Thermal characteristics of the cold-point tropopause region in CMIP5 models

Abstract

The climatology, seasonality, and intraseasonal to interannual variability of the temperature field near the cold-point tropopause (CPT) are examined using the state-of-the-art climate models that participated in the Coupled Model Intercomparison Project Phase 5 (CMIP5). Both historical simulations and future projections based on the Representative Concentration Pathway (RCP) 8.5 scenario are used to evaluate model performance and to identify potential changes at the CPT focusing on the 100hPa and zero-lapse-rate (ZLR) temperatures.
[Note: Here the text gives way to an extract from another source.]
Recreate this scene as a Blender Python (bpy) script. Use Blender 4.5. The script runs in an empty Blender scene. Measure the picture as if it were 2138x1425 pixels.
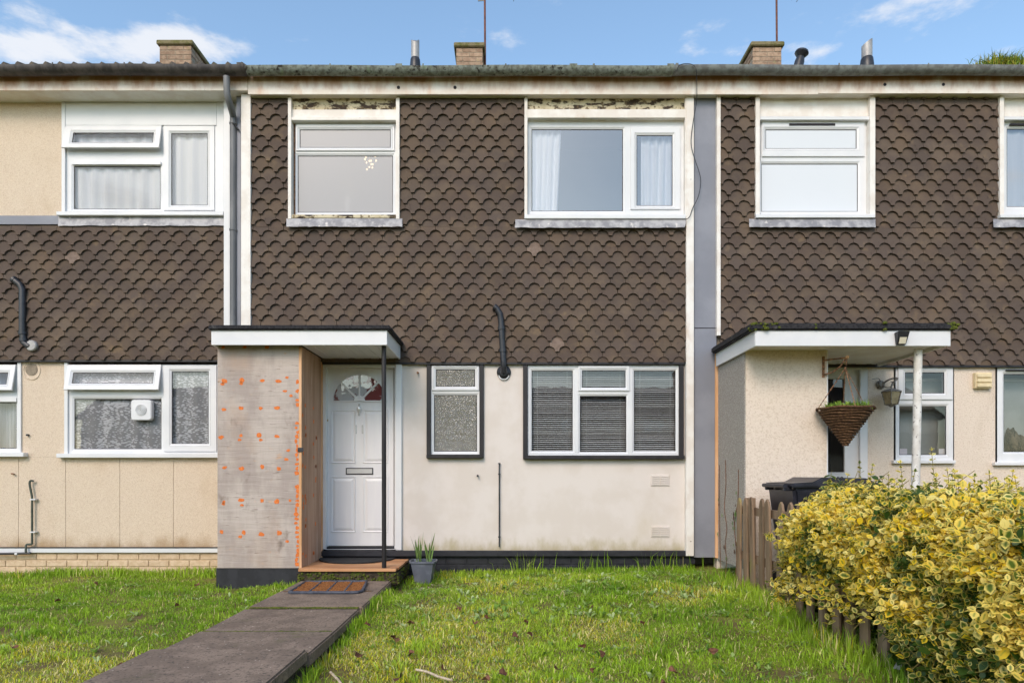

It is found that historical simulations successfully reproduce the large-scale spatial structure and seasonality of observed temperature and reasonably capture variability associated with El Nino-Southern Oscillation and equatorial waves near the CPT. However, the models show nonnegligible biases in several aspects: (1) most models have a warm bias around the CPT, (2) large intermodel differences occur in the amplitude of the seasonal cycle in 100hPa temperature, (3) several models overestimate lower stratospheric warming in response to volcanic aerosols, (4) temperature variability associated with the quasi-biennial oscillation and Madden-Julian oscillation is absent in most models, and (5) equatorial waves near the CPT exhibit a wide range of variations among the models. In the RCP 8.5 scenario, the models predict robust warming both at the 100hPa and ZLR levels, but cooling at the 70hPa level. A weakened seasonal cycle in the temperature is also predicted in most models at both the 100 and 70hPa levels. These findings may have important implications for cross-tropopause water vapor transport and related global climate change and variability.